• REQUIREMENT: Only the lines from the first one through the line with "side = 1 if" should be printed, exactly as they appear.

• COLLECTED DATA:
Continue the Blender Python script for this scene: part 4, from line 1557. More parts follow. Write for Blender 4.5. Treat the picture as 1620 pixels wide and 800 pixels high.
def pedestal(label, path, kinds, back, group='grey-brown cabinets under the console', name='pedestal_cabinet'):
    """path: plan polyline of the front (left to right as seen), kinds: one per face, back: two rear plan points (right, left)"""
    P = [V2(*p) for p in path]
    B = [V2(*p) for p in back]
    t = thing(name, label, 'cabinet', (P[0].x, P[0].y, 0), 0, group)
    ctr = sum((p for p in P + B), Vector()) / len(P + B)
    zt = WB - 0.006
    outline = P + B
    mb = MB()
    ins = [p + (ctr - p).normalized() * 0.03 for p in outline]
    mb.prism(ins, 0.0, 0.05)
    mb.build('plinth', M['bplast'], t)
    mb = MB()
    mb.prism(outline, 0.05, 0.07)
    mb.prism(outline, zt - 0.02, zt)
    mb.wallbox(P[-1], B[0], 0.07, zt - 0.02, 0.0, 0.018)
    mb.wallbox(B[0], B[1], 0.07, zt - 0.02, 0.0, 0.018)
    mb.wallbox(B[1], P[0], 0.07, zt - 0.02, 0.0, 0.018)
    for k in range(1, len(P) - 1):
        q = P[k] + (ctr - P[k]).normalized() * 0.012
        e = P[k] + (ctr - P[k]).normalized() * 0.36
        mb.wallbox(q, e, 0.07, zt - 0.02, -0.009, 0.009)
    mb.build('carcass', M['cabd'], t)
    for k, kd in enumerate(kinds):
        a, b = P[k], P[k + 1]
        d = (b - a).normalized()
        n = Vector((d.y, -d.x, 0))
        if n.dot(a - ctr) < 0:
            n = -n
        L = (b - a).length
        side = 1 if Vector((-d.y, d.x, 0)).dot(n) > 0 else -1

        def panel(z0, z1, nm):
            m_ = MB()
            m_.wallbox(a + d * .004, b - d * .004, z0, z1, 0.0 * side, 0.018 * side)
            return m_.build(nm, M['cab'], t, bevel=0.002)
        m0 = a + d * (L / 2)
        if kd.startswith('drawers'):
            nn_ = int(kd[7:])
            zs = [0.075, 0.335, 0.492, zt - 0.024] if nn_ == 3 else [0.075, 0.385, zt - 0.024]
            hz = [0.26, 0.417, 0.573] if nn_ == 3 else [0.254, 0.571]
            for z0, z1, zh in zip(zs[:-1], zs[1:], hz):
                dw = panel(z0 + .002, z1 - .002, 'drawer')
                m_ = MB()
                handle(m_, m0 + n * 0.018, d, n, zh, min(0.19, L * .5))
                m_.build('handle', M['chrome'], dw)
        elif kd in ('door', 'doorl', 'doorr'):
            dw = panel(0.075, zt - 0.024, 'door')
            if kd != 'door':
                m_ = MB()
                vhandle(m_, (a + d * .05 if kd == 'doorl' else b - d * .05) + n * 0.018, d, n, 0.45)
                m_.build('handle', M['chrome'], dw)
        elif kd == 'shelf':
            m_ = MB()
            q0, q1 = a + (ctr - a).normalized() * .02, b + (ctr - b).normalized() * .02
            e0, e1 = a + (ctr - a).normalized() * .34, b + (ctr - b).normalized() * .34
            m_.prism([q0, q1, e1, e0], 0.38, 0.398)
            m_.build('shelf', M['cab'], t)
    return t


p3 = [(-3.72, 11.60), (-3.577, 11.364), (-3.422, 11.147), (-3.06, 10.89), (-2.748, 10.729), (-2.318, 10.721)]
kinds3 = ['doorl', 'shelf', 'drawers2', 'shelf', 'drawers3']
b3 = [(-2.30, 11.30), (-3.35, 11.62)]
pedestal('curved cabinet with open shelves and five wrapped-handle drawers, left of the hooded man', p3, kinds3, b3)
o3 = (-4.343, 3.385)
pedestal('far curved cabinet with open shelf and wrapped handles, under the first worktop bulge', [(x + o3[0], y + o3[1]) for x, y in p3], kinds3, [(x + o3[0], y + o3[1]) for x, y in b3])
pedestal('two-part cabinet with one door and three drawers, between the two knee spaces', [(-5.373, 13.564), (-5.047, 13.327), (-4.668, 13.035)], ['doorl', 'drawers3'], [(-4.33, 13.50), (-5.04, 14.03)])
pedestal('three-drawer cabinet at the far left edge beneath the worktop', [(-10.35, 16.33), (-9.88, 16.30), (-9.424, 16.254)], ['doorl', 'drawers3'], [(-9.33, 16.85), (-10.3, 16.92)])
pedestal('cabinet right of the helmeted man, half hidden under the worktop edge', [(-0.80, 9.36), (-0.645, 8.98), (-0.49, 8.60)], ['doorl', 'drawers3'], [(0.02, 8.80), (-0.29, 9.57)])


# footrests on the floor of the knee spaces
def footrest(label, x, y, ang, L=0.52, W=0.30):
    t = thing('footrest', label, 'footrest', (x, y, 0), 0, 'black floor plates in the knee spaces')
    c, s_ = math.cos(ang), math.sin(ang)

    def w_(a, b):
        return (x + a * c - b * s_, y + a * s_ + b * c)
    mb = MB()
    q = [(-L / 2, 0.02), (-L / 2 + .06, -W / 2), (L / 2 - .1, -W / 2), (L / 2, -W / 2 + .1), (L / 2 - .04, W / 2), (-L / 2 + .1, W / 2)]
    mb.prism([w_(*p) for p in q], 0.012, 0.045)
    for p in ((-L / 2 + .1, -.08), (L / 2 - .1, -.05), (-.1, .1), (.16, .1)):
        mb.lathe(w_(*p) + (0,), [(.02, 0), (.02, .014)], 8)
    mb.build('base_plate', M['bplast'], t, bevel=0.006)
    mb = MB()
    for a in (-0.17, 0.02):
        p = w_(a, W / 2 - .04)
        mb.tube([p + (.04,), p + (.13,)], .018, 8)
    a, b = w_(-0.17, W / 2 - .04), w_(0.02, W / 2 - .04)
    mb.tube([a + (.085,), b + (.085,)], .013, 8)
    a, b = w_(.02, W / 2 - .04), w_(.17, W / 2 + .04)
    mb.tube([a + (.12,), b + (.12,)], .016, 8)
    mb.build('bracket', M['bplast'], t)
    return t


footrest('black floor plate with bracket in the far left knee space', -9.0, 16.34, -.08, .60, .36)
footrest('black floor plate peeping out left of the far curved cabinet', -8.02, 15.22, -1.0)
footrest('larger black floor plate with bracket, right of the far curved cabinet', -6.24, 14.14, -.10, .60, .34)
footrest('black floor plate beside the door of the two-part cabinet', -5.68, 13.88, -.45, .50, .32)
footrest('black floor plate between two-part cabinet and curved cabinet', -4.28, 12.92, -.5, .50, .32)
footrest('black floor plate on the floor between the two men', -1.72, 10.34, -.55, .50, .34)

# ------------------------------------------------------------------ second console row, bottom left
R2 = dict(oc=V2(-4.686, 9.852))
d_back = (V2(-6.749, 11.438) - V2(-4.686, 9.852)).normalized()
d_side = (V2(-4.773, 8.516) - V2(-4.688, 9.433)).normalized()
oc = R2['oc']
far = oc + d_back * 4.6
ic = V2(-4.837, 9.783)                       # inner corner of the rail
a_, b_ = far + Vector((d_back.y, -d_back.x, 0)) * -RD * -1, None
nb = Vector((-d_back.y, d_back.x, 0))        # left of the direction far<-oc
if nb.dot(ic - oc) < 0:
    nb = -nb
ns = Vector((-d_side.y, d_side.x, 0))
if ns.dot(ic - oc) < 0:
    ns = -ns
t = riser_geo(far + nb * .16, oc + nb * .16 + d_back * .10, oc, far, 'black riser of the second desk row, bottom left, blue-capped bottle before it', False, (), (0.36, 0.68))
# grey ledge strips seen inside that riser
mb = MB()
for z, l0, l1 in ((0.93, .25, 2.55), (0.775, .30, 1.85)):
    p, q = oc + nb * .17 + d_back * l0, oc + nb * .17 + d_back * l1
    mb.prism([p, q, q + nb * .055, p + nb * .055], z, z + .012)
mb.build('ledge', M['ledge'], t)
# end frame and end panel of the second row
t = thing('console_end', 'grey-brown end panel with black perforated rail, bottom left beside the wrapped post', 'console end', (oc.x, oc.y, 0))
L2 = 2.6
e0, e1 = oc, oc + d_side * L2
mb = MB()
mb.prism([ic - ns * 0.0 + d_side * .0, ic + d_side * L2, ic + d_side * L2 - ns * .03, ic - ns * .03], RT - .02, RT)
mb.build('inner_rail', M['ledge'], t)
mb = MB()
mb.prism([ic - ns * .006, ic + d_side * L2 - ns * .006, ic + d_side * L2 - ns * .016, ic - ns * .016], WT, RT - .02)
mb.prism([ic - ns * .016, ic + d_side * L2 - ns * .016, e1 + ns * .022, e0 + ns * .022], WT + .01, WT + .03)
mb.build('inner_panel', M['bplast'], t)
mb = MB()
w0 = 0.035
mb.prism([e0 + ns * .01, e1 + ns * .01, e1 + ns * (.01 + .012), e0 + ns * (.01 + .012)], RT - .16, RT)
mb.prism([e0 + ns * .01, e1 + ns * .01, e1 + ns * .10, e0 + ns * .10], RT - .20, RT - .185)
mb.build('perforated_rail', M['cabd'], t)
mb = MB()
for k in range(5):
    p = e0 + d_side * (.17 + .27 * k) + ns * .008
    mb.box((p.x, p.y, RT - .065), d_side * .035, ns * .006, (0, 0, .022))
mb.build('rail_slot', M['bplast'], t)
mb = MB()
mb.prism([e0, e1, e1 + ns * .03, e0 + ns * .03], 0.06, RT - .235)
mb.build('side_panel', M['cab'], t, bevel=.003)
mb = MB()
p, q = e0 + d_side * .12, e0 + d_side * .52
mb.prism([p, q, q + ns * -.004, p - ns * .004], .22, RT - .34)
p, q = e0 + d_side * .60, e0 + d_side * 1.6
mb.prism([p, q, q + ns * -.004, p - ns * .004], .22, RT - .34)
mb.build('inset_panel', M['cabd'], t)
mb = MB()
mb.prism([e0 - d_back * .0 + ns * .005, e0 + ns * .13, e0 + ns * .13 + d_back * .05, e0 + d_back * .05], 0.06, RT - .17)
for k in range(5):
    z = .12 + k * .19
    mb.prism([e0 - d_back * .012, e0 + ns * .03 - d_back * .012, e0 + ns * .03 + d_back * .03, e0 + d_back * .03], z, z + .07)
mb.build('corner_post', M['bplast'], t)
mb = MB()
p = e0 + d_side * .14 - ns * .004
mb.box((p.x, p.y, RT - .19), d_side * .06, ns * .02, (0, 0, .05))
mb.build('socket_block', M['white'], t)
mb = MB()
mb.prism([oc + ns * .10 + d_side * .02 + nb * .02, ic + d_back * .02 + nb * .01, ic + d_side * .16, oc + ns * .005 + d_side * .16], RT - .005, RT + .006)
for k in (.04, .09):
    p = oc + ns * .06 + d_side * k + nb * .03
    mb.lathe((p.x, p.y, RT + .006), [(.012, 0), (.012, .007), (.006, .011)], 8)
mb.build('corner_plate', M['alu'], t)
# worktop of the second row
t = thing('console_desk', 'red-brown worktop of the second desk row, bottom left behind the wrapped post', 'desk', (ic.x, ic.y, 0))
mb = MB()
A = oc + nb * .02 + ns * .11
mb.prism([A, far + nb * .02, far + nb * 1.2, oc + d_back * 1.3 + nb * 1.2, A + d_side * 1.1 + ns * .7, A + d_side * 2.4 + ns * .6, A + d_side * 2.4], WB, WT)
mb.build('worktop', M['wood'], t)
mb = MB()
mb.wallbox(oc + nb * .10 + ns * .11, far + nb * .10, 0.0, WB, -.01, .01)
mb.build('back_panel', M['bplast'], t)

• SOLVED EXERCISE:
Continue the Blender Python script for this scene: part 4, from line 1557. More parts follow. Write for Blender 4.5. Treat the picture as 1620 pixels wide and 800 pixels high.
def pedestal(label, path, kinds, back, group='grey-brown cabinets under the console', name='pedestal_cabinet'):
    """path: plan polyline of the front (left to right as seen), kinds: one per face, back: two rear plan points (right, left)"""
    P = [V2(*p) for p in path]
    B = [V2(*p) for p in back]
    t = thing(name, label, 'cabinet', (P[0].x, P[0].y, 0), 0, group)
    ctr = sum((p for p in P + B), Vector()) / len(P + B)
    zt = WB - 0.006
    outline = P + B
    mb = MB()
    ins = [p + (ctr - p).normalized() * 0.03 for p in outline]
    mb.prism(ins, 0.0, 0.05)
    mb.build('plinth', M['bplast'], t)
    mb = MB()
    mb.prism(outline, 0.05, 0.07)
    mb.prism(outline, zt - 0.02, zt)
    mb.wallbox(P[-1], B[0], 0.07, zt - 0.02, 0.0, 0.018)
    mb.wallbox(B[0], B[1], 0.07, zt - 0.02, 0.0, 0.018)
    mb.wallbox(B[1], P[0], 0.07, zt - 0.02, 0.0, 0.018)
    for k in range(1, len(P) - 1):
        q = P[k] + (ctr - P[k]).normalized() * 0.012
        e = P[k] + (ctr - P[k]).normalized() * 0.36
        mb.wallbox(q, e, 0.07, zt - 0.02, -0.009, 0.009)
    mb.build('carcass', M['cabd'], t)
    for k, kd in enumerate(kinds):
        a, b = P[k], P[k + 1]
        d = (b - a).normalized()
        n = Vector((d.y, -d.x, 0))
        if n.dot(a - ctr) < 0:
            n = -n
        L = (b - a).length
        side = 1 if Vector((-d.y, d.x, 0)).dot(n) > 0 else -1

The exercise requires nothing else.